Exercise directions ::
Locate the string "this" throughout the material and copy every line in which it occurs.

Input records ::
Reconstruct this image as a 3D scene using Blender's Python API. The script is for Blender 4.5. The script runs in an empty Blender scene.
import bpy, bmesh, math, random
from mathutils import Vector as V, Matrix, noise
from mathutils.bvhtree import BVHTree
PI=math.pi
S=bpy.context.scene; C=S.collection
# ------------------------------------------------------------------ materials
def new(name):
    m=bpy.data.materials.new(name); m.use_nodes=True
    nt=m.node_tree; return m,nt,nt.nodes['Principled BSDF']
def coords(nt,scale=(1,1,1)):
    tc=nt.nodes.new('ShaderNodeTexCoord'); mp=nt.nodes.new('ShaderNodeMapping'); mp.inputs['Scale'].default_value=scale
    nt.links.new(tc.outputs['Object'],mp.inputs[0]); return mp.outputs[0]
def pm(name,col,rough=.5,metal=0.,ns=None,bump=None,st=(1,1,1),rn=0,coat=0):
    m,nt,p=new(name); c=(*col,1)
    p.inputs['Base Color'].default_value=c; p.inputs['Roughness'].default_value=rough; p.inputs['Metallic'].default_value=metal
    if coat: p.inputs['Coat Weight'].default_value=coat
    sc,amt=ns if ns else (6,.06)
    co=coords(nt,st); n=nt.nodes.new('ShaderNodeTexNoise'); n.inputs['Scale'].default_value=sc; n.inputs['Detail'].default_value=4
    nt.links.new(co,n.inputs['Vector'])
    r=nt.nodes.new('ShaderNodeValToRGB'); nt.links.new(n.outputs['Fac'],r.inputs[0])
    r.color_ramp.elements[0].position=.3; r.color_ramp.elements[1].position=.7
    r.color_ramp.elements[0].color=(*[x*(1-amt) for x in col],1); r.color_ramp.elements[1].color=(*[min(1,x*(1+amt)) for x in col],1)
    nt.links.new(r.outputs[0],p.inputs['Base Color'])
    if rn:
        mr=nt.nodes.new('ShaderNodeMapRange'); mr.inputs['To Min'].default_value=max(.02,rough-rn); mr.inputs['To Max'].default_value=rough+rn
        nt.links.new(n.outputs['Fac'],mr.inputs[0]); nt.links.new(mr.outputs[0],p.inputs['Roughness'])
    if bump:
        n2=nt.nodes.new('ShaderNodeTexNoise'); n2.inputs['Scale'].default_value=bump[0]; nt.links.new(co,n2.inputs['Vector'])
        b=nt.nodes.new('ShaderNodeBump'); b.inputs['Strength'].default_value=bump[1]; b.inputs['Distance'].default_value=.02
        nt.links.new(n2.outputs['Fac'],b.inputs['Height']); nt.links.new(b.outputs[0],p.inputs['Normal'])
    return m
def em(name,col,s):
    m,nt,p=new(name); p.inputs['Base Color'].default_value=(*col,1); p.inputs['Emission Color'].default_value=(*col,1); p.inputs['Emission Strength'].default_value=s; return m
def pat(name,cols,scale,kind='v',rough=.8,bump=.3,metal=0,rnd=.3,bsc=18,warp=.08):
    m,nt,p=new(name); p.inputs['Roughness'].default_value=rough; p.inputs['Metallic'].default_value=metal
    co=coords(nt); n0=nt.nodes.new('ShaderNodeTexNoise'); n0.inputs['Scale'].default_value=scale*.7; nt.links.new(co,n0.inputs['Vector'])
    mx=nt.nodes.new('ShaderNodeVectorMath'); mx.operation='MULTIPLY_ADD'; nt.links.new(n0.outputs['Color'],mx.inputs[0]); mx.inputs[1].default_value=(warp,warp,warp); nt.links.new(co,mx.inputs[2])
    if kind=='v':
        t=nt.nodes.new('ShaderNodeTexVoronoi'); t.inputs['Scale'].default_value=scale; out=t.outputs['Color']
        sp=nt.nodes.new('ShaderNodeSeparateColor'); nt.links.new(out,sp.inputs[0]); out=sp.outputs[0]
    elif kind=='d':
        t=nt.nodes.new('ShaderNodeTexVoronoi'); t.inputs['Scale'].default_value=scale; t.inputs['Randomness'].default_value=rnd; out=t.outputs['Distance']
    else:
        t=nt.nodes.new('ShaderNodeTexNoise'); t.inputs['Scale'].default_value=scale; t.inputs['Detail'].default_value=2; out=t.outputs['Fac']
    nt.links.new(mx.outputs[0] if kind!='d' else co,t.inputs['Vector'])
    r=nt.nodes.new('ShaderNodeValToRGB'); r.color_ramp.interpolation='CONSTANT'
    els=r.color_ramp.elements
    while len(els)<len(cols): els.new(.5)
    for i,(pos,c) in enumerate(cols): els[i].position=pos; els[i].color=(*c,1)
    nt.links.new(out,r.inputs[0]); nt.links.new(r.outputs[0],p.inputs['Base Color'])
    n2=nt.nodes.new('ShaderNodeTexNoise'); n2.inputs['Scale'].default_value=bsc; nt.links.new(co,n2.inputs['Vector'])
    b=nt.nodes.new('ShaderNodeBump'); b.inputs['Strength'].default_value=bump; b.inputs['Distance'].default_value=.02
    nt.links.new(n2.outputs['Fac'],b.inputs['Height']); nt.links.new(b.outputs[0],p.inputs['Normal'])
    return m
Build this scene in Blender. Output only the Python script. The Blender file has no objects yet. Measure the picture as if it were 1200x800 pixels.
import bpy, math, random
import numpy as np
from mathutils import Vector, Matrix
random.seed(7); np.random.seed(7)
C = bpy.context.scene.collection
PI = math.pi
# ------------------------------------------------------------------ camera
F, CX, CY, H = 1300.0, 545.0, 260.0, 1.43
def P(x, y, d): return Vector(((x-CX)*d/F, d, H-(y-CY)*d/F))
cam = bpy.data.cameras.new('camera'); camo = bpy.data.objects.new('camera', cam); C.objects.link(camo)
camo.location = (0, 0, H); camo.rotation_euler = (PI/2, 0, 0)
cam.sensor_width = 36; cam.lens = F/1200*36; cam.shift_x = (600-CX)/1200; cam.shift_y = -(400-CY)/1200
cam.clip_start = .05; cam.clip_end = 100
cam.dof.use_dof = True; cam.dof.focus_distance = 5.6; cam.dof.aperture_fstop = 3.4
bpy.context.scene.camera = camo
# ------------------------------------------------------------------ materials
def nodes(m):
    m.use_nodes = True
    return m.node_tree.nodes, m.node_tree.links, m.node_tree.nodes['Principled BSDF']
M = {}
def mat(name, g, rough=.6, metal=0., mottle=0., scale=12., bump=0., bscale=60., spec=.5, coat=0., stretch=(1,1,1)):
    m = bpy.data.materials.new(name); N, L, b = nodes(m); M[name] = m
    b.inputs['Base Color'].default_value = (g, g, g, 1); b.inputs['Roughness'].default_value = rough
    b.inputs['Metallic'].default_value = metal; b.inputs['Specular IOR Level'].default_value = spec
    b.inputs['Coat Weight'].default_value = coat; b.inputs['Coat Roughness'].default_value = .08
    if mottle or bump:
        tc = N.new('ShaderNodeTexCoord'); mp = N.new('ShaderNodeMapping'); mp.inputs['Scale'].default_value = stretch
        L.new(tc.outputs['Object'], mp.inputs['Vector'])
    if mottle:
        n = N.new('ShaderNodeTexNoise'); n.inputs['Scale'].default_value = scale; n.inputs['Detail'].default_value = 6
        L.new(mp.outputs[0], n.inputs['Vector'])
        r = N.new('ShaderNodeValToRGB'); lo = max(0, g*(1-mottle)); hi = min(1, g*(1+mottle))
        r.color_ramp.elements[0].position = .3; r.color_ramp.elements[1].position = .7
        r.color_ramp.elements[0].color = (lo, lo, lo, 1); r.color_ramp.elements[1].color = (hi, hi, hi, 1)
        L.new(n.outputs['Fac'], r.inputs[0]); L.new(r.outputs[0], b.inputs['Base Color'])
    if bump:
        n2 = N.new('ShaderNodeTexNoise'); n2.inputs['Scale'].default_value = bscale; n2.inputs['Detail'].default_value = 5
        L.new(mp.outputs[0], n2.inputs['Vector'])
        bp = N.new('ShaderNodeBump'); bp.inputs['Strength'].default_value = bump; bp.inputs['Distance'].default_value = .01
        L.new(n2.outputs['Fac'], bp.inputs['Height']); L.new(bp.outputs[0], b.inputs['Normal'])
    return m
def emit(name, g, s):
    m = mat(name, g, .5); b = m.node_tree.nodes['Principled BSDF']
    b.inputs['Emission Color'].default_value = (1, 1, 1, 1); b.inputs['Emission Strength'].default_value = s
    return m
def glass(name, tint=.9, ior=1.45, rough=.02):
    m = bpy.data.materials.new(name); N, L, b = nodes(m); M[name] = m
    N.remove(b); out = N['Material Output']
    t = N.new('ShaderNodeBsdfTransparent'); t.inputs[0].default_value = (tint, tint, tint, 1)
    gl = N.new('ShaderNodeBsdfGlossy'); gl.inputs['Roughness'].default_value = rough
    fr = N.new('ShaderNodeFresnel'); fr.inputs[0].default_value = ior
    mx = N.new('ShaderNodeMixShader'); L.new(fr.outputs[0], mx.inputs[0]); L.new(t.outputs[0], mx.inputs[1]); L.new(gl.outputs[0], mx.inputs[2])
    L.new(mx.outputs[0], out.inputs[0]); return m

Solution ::
Reconstruct this image as a 3D scene using Blender's Python API. The script is for Blender 4.5. The script runs in an empty Blender scene.
Build this scene in Blender. Output only the Python script. The Blender file has no objects yet. Measure the picture as if it were 1200x800 pixels.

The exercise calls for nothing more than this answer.